I'm going to back it up a minute to relive my day 3 into sparkpeople world. I was fresh and enthusiastic about all the goals I had met for myself! And I desperately wanted to stay on track with all the things that I had learned. And I was also confident about being smoke free for 30 days!!!!
I had plans to go horseback riding with my niece and her friends. Those plans fell apart due to the weather being so crazy down here in the south. My cousin JoJo called me to see if I wanted to come hang out at her house about an hour away from home. I was leary about it because I knew it would take me away from home, drinking, around smokers, and eating foods that I wouldn't be able to log in as seriously as if I were at home.
After much procrastination I decided to go for it. I got my dog walk in that morning and I didn't have to do cardio or strength training so I was ok on that end. I picked up a bottle of red wine from the store and a six pack of the 55 calorie beer too. I wasn't sure what route I wanted to go down so I gave myself options. I made it out to her house and started with my wine... good choice. We snacked on fresh veggies and ranch dip. I did well with eating my gobstoppers and not smoking even though there were three people there, all smokers.

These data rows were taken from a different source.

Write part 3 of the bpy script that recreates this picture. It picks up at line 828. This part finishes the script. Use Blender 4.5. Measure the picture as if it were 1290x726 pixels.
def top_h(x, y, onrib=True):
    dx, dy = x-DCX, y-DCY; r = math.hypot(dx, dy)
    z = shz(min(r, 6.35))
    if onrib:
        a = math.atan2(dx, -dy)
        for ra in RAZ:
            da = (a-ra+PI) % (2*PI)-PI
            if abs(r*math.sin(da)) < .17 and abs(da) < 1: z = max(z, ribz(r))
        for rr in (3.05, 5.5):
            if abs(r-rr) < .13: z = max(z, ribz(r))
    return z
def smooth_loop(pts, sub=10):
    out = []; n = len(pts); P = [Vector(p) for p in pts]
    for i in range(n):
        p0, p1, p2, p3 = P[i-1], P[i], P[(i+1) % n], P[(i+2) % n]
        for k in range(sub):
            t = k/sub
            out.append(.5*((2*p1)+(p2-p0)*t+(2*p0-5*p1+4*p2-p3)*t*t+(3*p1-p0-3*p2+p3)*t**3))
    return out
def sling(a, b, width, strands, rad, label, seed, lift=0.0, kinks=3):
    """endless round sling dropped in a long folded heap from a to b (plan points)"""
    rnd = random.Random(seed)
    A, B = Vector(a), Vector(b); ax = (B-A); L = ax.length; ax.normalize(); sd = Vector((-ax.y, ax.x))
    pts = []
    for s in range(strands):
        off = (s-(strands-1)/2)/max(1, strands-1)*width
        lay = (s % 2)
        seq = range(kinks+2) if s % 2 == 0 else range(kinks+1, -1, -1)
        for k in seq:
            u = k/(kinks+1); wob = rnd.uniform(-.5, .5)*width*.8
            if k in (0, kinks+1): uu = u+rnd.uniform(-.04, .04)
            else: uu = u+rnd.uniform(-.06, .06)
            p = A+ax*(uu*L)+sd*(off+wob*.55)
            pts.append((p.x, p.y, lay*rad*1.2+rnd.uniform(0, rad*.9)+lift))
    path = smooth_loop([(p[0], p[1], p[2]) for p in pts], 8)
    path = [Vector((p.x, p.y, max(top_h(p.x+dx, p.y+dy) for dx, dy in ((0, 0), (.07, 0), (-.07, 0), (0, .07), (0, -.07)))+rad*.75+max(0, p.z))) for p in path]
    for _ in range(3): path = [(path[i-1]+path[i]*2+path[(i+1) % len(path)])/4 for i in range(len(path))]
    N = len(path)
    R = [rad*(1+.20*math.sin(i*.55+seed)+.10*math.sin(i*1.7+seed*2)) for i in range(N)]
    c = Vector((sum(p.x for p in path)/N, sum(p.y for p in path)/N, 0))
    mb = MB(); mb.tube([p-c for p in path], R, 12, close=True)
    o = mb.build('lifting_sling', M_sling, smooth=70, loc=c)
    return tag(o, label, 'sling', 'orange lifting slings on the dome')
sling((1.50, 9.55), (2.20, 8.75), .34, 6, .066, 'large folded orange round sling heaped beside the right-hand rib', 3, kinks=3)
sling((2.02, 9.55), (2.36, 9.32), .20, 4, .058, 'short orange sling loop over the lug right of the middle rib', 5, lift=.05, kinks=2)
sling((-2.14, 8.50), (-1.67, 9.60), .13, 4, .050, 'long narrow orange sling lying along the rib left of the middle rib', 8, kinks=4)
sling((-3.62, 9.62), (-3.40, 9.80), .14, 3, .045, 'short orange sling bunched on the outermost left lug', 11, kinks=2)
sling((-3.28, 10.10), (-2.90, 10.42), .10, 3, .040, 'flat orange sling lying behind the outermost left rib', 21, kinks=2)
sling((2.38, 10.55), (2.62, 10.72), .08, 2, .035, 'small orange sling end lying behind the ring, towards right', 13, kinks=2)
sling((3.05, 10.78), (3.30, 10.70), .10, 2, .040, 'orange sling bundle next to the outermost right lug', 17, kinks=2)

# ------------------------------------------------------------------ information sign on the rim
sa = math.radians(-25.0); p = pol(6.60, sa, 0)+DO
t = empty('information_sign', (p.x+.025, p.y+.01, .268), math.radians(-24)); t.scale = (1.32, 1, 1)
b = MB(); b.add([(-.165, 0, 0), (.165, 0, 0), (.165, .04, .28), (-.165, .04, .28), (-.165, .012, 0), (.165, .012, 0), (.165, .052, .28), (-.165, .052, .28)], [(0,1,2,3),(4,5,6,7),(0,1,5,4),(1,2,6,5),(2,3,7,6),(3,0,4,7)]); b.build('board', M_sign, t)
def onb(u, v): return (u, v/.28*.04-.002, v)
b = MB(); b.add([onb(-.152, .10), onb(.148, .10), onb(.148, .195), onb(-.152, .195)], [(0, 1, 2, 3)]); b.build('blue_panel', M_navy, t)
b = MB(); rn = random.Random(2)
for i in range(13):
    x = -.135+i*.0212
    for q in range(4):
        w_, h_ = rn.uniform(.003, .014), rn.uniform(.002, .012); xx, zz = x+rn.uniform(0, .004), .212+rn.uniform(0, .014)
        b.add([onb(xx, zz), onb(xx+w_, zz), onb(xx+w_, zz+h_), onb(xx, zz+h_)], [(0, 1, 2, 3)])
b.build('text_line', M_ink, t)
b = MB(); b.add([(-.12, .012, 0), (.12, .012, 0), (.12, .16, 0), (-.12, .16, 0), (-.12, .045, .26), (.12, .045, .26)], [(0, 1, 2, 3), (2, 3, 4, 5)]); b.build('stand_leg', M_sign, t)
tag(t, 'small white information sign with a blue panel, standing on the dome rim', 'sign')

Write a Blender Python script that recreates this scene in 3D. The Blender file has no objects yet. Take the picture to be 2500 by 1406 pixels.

I had about 10 cocktail weenies in bbq sauce.. yum! And we headed out to a bar to let an hour fly by. I kept up with my wine but got about 10 gobstoppers dumped into the bottom of it by my family to keep me in good humor. After having to take a trip outside so they could smoke... I gave in. I bummed a cigarette. I knew what I was doing and I gave into the temptation and I just felt horrible about it. Then I bummed another, and another, and I bought a pack at the gas station. I don't think I smoked very much of it because my other cousin was helping me out with the pack. But still, I buckled! All the strength and mind fighting to not smoke... and puff! Just like a puff of smoke I was right back at it like I had never stopped! Why is this addiction such a plague!!!!!!!!!!!!!!!!!!!!!! Every year I am right back at this spot and it leads me to having to quit again next year!!! I don't want to do that this year!!!!!!!!!!!!!! I want to be done with it. I thought about it all night as I tossed and turned keeping myself awake thinking about how I let myself down.
Dinner that night was chicken shishkabobs baked in the oven and ranch style baked beans. All in all the food was great and I stayed within my calories on that front. I drank most of the bottle of wine. And for god's sake I smoked freakin' cigarettes!!!!
So I picked myself up the next morning, dusted myself off, looked myself in the mirror and carried on. I left the pack out back on my cousin's balcony, said my goodbyes, and headed down the road back to home. Trying to think of all the achievements I did meet so far this year and trying to forgive myself for falling back down to day 1. Day 1 of not smoking, the second time I have quit in 2011.
I can't even go on anymore because it is just negativity that I am feeling about it.